Oui bien sûr, explique la presse en France, Idriss Déby a quelques défauts, mais il faut les accepter sinon ça serait pire. Dans ce pays, il n’y a jamais de paix. Si des tchadiens viennent en France comme demandeurs d’asile, ils sont déboutés, ce qui est d’ailleurs le cas de presque tous les pays africains dont les Présidents sont amis de la France. La justice est instrumentalisée ici même contre les opposant.es.

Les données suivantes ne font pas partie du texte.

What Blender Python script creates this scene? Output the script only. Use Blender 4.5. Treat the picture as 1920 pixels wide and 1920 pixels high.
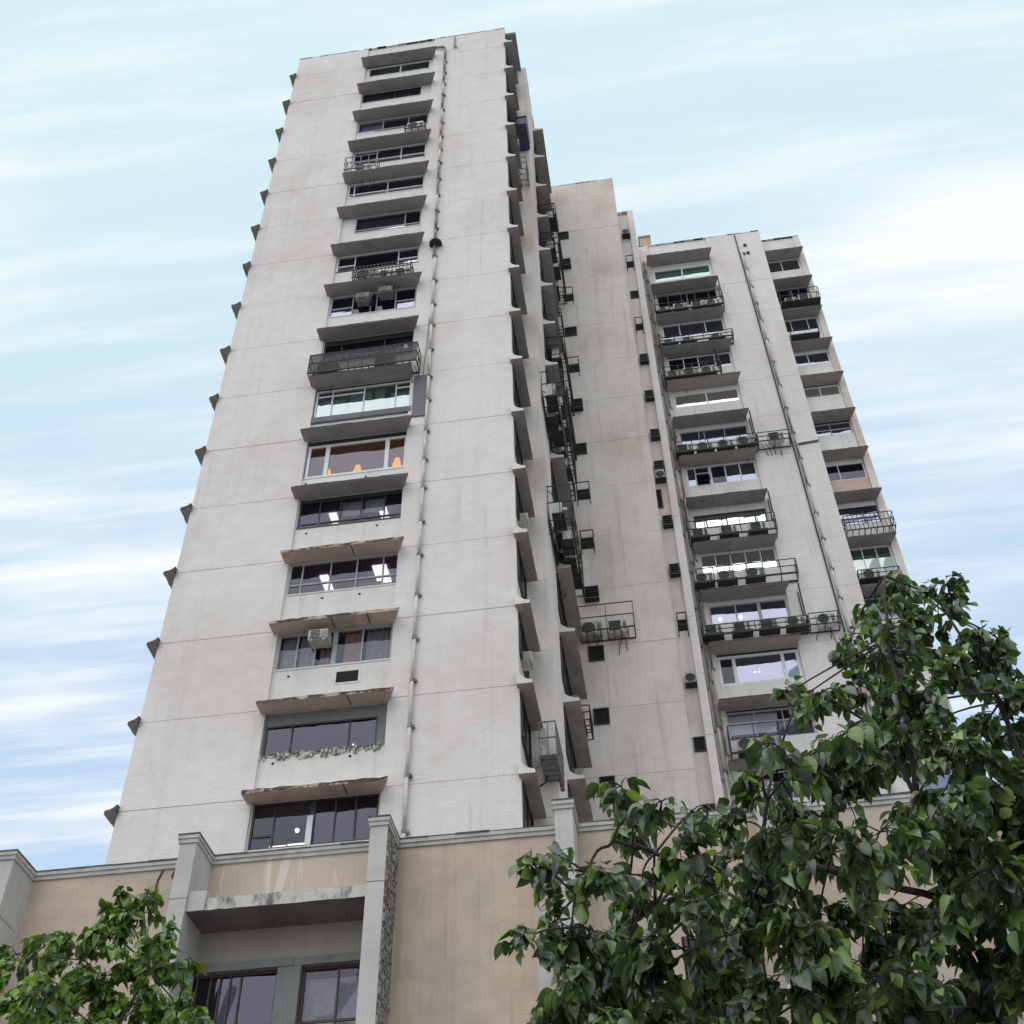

Le rôle de l’impérialisme français est néfaste, il bloque toute perspective même démocratique. Pour construire une autre société, les peuple de la région doivent s’unir et chasser les impérialistes, et en priorité l’impérialisme français. Ici nous demandons des papiers pour celles et ceux qui sont visé.es par la répression dans leurs pays, nous demandons le démantèlement des bases militaires, et le retrait des troupes françaises d’Afrique.